丸山は何がやりたかったのか。政治思想家は断念した。敢えて言うなら政治思想史家であったはずであるが、そう簡単に規定できそうでもない。
国家命令の学徒出陣や出征若者たちはどこまで納得していたのだろうか。決して口外できない 「 何故 」 という問いは、ほとんど全員共通のものだったろう。これに誰が答えられるのか。微妙でもあり教条的な人間がまだ溢れる戦後の社会において、戦争は終わったとはいえ、簡単に国家の本質を抉り出し、それを社会に曝け出すのは、大変な勇気と論理建が要求されたに違いない。

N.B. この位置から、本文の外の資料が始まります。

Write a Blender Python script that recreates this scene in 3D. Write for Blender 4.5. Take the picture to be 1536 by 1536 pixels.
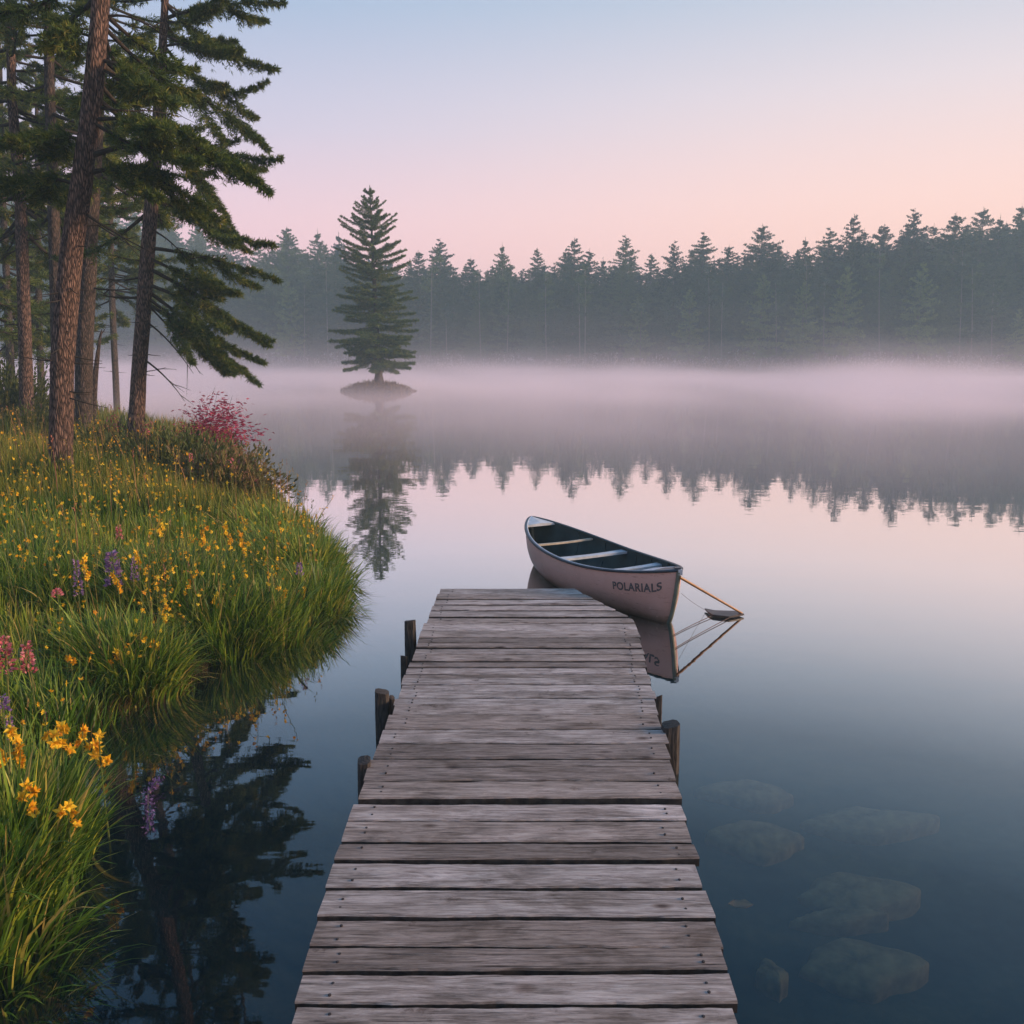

誰かが考え提示していく行為がどれだけ必要なことか。これがないと帰還兵は自分の整理、正当化ができない。論理の無い生き方には耐えられなかった若者は多かったに違いない。すべて 「 何故戦争に行かねばならなかったのか 」 「 何故あの友人は死なねばならなかったのか 」 そして 「 国家という組織は、何故あんな馬鹿げたことをしでかし、だれも止められなかったのか 」 戦後の新しい世界、社会に踏み出す前に、各人なりに総括する必然性があったのだ。いい加減にもみ消して次に一歩を踏み出せる程簡単な話しではない。実際には社会の変化の中で、この 避けてはいけないテーマは 「 忘れられて置いて行かれた 」 それでも丸山の意思はこの世のなかに 「 何か 」 を残したのだ。